Investigation on the Dynamic Behaviors of Aluminum Foam Sandwich Beams Subjected to Repeated Low-Velocity Impacts

Abstract

Marine structures are frequently subjected to repeated-impact loadings during navigation and operation. The structural damage accumulates, resulting in structural failures and even serious accidents. Experiments were performed using an INSTRON drop tower to investigate the dynamic behaviors of aluminum foam sandwich beams (AFSBs) subjected to repeated impacts; moreover, the mechanism of plastic deformation and damage and the energy absorption characteristics were analyzed.
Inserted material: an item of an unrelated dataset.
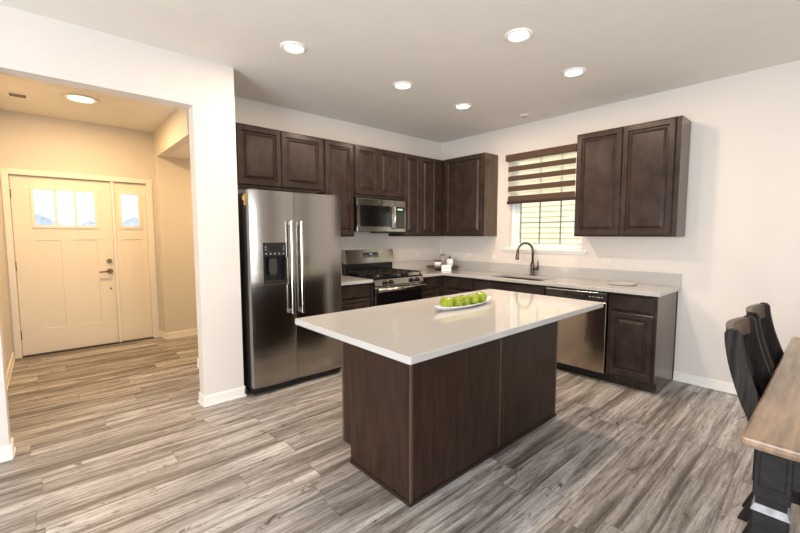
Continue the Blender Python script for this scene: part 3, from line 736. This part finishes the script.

The results showed that as the number of impacts increased, the AFSB experienced progressive failure. The peak impact force, the deflection of the face sheets, and the rebound velocity gradually increased with increasing numbers of impacts, while their increments declined. However, when cracks occurred on the aluminum foam core and face sheets, as the number of impacts increased, the peak force and the rebound velocity decreased, while the amount of deflection in the front and back faces progressively increased. Before the foam core cracked, as the number of impacts increased, the elastic energy increased, while the plastic energy decreased. Once the foam core cracked, the plastic energy increased suddenly. During repeated impacts, the energy absorbed via local indentation in each impact initially increased with the number of impacts, and then decreased before finally becoming constant.